## DIRECTION
Reproduce, word for word, every line from the first one down to the line containing "deck(-18.6, -12.55, 'ceiling_left');", and nothing else.

## SUPPLIED INFORMATION

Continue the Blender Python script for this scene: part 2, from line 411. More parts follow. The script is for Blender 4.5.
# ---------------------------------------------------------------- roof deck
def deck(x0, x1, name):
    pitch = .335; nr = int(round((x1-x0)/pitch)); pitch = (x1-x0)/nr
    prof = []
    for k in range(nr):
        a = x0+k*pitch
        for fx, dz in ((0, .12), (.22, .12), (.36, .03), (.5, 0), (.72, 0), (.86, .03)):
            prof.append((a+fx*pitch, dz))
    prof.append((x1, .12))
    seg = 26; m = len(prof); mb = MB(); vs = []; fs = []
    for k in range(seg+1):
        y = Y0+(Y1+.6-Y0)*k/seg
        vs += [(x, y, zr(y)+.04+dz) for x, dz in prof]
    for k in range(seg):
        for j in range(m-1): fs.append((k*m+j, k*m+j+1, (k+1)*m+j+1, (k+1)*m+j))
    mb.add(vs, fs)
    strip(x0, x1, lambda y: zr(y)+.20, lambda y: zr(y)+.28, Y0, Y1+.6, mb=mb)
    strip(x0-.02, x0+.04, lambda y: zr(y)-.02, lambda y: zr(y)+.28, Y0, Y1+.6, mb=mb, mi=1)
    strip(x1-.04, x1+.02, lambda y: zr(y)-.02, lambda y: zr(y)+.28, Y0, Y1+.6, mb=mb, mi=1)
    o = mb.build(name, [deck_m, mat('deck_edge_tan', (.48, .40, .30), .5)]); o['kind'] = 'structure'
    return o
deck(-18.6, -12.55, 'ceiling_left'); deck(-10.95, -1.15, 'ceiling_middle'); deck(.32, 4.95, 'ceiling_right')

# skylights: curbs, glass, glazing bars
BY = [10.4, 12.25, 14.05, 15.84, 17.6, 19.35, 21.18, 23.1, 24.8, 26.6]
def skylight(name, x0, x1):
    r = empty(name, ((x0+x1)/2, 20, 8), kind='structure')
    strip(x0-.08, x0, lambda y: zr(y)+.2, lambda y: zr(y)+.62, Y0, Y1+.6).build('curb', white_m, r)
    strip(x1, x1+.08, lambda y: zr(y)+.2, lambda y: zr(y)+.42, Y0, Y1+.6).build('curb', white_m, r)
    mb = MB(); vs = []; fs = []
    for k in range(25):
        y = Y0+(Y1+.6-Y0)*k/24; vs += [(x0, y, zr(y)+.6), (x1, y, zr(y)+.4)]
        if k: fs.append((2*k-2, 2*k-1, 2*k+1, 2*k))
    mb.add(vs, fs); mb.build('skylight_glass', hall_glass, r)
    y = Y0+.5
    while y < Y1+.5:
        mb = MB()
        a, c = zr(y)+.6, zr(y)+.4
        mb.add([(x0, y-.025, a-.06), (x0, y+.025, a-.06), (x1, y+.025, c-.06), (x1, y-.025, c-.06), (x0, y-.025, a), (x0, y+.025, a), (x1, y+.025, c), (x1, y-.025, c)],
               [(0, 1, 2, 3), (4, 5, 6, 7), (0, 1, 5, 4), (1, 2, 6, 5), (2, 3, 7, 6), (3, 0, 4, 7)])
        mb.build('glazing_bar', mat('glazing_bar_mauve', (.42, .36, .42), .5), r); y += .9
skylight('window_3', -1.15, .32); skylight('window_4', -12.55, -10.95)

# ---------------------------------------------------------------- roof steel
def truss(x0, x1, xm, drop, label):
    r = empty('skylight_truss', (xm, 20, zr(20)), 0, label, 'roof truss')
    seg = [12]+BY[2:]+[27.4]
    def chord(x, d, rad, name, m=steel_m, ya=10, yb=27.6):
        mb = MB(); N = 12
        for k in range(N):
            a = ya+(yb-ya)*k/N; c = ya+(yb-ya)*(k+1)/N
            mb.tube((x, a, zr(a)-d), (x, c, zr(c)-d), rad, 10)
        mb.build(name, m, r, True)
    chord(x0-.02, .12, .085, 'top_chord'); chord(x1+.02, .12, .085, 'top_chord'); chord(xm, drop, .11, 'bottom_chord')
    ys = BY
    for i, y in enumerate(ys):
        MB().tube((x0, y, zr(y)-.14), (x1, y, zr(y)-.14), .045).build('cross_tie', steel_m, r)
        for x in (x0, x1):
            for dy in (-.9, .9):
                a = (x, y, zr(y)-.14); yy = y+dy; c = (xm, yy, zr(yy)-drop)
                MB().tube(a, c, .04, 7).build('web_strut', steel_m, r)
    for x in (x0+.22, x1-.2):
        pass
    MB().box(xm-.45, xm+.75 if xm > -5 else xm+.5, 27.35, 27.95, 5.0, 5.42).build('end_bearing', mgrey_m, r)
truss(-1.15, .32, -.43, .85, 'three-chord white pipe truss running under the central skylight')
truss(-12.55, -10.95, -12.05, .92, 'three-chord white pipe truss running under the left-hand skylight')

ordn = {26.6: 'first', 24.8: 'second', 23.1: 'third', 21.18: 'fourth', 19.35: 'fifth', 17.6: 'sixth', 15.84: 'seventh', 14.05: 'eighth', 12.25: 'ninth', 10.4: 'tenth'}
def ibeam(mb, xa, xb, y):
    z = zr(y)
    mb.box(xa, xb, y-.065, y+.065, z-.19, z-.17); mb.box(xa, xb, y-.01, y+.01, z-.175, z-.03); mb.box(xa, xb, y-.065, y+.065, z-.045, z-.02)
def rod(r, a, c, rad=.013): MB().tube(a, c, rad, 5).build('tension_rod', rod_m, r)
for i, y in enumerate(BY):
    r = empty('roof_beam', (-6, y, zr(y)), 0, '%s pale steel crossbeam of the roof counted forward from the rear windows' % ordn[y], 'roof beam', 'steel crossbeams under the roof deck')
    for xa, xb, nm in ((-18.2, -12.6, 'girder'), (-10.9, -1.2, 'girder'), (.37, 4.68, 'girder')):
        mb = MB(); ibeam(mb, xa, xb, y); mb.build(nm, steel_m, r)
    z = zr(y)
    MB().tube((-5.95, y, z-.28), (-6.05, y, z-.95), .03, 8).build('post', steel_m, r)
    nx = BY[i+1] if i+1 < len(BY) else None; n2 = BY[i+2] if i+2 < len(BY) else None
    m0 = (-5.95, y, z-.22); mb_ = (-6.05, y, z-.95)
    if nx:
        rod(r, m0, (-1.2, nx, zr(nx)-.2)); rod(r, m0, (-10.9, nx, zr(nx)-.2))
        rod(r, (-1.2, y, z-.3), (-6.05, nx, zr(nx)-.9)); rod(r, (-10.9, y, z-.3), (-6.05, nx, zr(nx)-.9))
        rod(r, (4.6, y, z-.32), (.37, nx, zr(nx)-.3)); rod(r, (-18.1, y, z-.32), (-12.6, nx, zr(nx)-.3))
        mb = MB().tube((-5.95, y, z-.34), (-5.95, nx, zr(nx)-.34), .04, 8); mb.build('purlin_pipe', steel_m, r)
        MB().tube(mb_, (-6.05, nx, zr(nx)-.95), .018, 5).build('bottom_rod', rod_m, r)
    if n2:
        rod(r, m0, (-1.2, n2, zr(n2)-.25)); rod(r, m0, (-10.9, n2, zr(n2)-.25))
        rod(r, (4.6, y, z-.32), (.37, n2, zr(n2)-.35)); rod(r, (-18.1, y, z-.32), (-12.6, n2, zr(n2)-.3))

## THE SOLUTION
Continue the Blender Python script for this scene: part 2, from line 411. More parts follow. The script is for Blender 4.5.
# ---------------------------------------------------------------- roof deck
def deck(x0, x1, name):
    pitch = .335; nr = int(round((x1-x0)/pitch)); pitch = (x1-x0)/nr
    prof = []
    for k in range(nr):
        a = x0+k*pitch
        for fx, dz in ((0, .12), (.22, .12), (.36, .03), (.5, 0), (.72, 0), (.86, .03)):
            prof.append((a+fx*pitch, dz))
    prof.append((x1, .12))
    seg = 26; m = len(prof); mb = MB(); vs = []; fs = []
    for k in range(seg+1):
        y = Y0+(Y1+.6-Y0)*k/seg
        vs += [(x, y, zr(y)+.04+dz) for x, dz in prof]
    for k in range(seg):
        for j in range(m-1): fs.append((k*m+j, k*m+j+1, (k+1)*m+j+1, (k+1)*m+j))
    mb.add(vs, fs)
    strip(x0, x1, lambda y: zr(y)+.20, lambda y: zr(y)+.28, Y0, Y1+.6, mb=mb)
    strip(x0-.02, x0+.04, lambda y: zr(y)-.02, lambda y: zr(y)+.28, Y0, Y1+.6, mb=mb, mi=1)
    strip(x1-.04, x1+.02, lambda y: zr(y)-.02, lambda y: zr(y)+.28, Y0, Y1+.6, mb=mb, mi=1)
    o = mb.build(name, [deck_m, mat('deck_edge_tan', (.48, .40, .30), .5)]); o['kind'] = 'structure'
    return o
deck(-18.6, -12.55, 'ceiling_left'); deck(-10.95, -1.15, 'ceiling_middle'); deck(.32, 4.95, 'ceiling_right')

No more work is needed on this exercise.